### Records supplied:
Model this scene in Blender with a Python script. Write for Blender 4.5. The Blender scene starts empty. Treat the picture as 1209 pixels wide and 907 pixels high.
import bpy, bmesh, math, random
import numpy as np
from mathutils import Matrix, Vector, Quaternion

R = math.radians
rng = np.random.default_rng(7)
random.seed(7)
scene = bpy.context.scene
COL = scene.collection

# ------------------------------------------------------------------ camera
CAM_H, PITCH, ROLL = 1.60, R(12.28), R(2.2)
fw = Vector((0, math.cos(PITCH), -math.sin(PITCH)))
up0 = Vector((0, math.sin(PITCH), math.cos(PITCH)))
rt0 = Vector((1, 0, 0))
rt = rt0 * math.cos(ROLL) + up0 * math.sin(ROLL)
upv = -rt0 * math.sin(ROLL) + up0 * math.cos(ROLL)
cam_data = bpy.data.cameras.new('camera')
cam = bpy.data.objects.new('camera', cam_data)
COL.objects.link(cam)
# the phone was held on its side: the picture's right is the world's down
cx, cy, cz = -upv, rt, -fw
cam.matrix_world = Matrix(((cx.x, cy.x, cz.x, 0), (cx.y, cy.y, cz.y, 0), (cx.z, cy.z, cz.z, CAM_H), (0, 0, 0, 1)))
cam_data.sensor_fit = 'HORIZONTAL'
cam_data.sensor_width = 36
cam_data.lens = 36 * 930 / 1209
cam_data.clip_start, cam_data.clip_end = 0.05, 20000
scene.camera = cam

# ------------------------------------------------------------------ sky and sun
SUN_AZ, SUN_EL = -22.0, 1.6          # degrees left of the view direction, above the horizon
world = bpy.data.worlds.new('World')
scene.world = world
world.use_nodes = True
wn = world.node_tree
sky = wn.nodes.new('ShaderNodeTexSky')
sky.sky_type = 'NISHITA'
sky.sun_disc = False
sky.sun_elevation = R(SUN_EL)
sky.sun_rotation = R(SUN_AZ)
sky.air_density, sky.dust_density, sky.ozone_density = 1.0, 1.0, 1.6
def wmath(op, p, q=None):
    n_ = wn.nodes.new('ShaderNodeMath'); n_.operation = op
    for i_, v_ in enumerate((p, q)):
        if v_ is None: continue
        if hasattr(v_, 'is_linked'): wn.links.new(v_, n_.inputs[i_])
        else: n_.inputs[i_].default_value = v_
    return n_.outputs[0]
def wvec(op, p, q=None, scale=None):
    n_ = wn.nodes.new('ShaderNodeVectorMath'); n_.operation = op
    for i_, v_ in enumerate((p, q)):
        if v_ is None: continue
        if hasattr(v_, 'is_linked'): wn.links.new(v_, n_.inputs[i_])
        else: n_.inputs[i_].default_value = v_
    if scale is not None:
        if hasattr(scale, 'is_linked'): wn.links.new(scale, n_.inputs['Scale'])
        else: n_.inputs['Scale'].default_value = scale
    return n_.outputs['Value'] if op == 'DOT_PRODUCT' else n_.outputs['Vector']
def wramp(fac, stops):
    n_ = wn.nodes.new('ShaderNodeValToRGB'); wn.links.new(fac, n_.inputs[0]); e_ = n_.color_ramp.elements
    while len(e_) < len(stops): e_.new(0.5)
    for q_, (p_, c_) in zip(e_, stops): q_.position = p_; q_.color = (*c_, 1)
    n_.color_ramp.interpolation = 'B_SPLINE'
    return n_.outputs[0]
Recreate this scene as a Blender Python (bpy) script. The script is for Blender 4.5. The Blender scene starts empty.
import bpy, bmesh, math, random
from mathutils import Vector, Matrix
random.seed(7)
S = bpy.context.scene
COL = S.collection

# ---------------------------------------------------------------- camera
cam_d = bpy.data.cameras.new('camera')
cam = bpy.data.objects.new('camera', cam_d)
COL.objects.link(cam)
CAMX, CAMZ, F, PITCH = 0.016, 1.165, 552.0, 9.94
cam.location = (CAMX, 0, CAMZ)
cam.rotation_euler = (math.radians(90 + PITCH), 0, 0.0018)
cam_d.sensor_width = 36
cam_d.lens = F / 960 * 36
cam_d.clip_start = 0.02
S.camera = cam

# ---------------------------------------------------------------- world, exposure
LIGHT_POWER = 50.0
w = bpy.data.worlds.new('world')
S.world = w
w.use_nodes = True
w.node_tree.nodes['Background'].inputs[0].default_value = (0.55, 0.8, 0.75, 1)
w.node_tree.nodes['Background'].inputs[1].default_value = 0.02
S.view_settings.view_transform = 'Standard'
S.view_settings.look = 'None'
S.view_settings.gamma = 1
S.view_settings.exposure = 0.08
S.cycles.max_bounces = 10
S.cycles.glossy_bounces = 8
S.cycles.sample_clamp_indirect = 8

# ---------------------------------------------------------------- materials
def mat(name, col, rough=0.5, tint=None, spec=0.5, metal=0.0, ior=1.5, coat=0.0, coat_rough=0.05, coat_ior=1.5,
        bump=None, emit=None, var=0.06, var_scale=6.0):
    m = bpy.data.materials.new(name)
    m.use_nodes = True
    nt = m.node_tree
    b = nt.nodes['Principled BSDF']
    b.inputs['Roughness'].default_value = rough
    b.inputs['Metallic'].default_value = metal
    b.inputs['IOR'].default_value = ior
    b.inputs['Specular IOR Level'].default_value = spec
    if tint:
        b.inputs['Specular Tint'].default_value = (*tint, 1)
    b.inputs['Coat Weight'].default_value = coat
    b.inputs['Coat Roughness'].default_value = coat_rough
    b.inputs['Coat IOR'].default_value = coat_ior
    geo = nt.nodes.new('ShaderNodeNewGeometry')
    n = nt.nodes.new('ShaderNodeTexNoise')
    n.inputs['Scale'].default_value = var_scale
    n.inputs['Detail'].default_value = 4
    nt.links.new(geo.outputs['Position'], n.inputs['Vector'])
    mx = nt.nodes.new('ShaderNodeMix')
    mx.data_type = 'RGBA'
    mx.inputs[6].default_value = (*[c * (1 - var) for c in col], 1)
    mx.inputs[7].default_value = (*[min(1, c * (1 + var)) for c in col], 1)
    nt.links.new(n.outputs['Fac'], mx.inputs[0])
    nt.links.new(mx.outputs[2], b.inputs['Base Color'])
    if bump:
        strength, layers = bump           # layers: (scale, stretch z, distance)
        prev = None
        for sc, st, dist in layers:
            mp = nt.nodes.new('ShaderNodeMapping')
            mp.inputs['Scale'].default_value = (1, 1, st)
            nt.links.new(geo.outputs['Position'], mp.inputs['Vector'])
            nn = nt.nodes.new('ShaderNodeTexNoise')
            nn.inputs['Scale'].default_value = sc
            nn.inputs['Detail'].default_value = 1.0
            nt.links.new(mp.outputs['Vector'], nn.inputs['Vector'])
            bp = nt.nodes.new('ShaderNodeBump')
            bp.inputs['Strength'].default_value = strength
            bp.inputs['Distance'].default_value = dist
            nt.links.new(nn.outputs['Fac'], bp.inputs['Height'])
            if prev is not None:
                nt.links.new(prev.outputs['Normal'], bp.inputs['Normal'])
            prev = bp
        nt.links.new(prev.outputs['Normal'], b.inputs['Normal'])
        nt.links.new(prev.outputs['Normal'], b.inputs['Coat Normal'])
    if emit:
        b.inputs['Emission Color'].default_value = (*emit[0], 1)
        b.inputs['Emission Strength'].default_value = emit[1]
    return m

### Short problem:
Only the lines from the start of the data to the line holding "scene.camera = cam" are wanted; return them exactly, both ends included.

### Problem solution:
Model this scene in Blender with a Python script. Write for Blender 4.5. The Blender scene starts empty. Treat the picture as 1209 pixels wide and 907 pixels high.
import bpy, bmesh, math, random
import numpy as np
from mathutils import Matrix, Vector, Quaternion

R = math.radians
rng = np.random.default_rng(7)
random.seed(7)
scene = bpy.context.scene
COL = scene.collection

# ------------------------------------------------------------------ camera
CAM_H, PITCH, ROLL = 1.60, R(12.28), R(2.2)
fw = Vector((0, math.cos(PITCH), -math.sin(PITCH)))
up0 = Vector((0, math.sin(PITCH), math.cos(PITCH)))
rt0 = Vector((1, 0, 0))
rt = rt0 * math.cos(ROLL) + up0 * math.sin(ROLL)
upv = -rt0 * math.sin(ROLL) + up0 * math.cos(ROLL)
cam_data = bpy.data.cameras.new('camera')
cam = bpy.data.objects.new('camera', cam_data)
COL.objects.link(cam)
# the phone was held on its side: the picture's right is the world's down
cx, cy, cz = -upv, rt, -fw
cam.matrix_world = Matrix(((cx.x, cy.x, cz.x, 0), (cx.y, cy.y, cz.y, 0), (cx.z, cy.z, cz.z, CAM_H), (0, 0, 0, 1)))
cam_data.sensor_fit = 'HORIZONTAL'
cam_data.sensor_width = 36
cam_data.lens = 36 * 930 / 1209
cam_data.clip_start, cam_data.clip_end = 0.05, 20000
scene.camera = cam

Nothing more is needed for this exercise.